More than fat talking dogs and meerkats!

I hate those annoying insurance adverts. The fat Churchill dog, the fatter Go Compare man, those talking Meerkats – they drive me up the wall, but even I have to admit that they are effective. Sadly, the product they are selling is lodged in our national consciousness.
Recent surveys show that more 11-16 year olds believe Churchill to be a fat talking dog who says ‘Oh Yes!’ than the leader of the wartime coalition who says ‘We will fight them on the beaches!’ Families have even been buying meerkats in specialist pet shops, but asking for refunds when they discover that they can’t actually be taught to speak like a parrot! Arrrrrrgh!

Tonight we are using another insurance slogan ‘Morethan’ to launch our Intro course. Morethan thankfully conjurs no images of operatic insurance salesmen or talking animals, but it does enable us to ask the honest question ‘Is there more than this to life?’
Thom Yorke, the influential singer songwriter of Radiohead featured in a recent Guardian interview. Asked about his ambitions, he said, ‘Ambitions for what? I thought that when I got to where I wanted to be everything would be different. I’d be somewhere else, it would all be white fluff with clouds. But then I got there and I’m still here…….I’m just filling the hole, that’s all anyone does…..the hole is still here’

We could dismiss Yorke’s comments as the angst of a successful man who should wake up and realise how good he’s got it. Perhaps your life has been the opposite, the things you’ve done not led to big breaks , but hardship? Whether we’re doing well and on top of life, or struggling with real issues, there is a nagging emptiness which shouts out the ‘morethan’ question.

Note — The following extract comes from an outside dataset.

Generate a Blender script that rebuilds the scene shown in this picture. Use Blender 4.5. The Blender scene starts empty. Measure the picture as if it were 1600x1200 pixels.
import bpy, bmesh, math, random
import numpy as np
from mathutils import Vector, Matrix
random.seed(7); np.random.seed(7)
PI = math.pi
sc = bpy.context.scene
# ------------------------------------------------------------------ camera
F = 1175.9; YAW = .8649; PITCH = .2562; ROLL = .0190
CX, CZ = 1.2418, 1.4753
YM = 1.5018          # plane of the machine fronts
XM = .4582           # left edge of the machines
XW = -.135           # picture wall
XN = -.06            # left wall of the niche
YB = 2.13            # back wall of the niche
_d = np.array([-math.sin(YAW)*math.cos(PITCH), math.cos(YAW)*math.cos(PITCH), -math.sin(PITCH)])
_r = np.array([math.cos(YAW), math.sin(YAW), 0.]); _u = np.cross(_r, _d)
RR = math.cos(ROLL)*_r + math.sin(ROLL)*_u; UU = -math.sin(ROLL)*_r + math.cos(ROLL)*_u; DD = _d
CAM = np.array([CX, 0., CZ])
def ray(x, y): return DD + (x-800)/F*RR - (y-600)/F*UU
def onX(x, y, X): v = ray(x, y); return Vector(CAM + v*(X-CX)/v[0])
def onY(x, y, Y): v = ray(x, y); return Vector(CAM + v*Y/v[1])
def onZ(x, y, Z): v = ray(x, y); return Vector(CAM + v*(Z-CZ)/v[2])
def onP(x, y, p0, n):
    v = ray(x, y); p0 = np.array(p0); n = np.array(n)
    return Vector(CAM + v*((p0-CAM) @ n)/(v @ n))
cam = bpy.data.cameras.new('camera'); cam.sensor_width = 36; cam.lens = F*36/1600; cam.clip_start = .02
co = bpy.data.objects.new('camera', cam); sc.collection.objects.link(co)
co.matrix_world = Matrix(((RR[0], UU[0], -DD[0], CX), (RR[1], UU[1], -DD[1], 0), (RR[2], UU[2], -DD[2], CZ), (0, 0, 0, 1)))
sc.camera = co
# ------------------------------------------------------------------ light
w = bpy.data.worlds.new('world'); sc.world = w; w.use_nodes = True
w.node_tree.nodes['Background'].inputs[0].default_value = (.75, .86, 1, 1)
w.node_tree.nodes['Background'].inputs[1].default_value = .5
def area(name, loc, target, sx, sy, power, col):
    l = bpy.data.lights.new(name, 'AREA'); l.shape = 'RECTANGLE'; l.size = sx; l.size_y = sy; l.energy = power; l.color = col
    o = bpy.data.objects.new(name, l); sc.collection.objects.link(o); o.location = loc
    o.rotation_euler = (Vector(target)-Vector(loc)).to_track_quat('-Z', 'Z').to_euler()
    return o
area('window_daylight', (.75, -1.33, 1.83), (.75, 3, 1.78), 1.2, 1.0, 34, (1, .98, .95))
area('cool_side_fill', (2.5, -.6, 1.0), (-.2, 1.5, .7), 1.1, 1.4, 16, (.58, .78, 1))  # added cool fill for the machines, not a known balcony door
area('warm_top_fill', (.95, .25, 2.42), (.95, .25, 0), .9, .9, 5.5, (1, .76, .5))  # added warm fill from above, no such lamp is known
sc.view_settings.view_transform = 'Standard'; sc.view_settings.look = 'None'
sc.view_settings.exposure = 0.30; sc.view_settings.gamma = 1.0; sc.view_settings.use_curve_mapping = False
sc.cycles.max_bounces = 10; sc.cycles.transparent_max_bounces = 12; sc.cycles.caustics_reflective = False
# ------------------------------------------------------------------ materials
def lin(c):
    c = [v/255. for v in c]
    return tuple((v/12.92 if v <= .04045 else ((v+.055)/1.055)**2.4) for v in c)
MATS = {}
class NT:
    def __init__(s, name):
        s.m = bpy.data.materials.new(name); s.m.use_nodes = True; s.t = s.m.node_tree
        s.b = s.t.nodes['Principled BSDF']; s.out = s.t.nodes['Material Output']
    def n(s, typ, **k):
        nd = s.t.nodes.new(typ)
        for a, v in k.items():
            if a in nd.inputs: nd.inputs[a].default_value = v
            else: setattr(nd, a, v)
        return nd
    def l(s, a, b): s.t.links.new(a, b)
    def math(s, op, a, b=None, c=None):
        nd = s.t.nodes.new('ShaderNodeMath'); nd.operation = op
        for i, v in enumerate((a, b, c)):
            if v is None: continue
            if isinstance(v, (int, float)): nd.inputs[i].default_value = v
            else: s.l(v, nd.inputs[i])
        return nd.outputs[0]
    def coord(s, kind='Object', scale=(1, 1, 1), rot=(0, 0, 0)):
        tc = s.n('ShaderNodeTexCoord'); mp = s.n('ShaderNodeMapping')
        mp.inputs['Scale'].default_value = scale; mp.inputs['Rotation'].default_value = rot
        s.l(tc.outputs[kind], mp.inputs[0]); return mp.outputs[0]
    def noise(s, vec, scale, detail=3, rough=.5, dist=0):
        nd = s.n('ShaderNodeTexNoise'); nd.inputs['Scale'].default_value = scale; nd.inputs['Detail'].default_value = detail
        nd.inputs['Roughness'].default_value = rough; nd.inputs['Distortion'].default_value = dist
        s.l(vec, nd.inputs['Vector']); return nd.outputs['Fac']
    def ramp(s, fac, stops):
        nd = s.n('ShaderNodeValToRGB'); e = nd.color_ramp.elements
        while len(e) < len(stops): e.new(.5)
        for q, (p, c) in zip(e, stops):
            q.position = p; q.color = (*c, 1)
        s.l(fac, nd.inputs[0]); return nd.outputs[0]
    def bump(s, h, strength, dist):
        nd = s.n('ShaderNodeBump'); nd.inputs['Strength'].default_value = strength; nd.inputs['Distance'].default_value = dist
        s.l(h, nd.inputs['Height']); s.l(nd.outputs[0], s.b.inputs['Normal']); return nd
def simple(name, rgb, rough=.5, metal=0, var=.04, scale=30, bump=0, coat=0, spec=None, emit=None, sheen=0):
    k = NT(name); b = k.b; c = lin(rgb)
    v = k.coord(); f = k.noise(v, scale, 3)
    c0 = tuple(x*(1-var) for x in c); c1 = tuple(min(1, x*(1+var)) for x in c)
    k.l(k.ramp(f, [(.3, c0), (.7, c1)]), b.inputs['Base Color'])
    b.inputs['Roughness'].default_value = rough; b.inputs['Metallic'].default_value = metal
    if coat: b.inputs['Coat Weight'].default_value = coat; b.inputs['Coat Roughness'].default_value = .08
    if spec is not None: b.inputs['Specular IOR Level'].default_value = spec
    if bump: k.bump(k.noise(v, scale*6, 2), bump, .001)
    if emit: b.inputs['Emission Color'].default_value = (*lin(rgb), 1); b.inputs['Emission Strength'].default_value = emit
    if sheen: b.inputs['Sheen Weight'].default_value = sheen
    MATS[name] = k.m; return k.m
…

Richard Dawkins and the new breed of strident atheists would have us ignore the ache. Cover it up, or fill it with some substitute. The recent bus advertising campaign from the British Humanist Society trumpeted, ‘There probably is no God, so stop worrying and enjoy your life!’
Is that the solution, ignore it and hope the question goes away? Or is there a more honest approach in actually asking the morethan question? Was Philosopher Blaise Pascal right all those years ago when he asserted that there is a ‘God shaped hole in each of us’?

Rather than ignoring the inner ache, or keep on running through the stitch, would it not be better for us to slow down and examine for once what the problem really is? Rather than feeding the need, pouring money, success, achievement, sex, food, into the gaping wound – why don’t we look for a new way, search for some truth which may ultimately satisfy?
Is there morethan this? In the words of the fat talking dog, ‘Oh Yes!’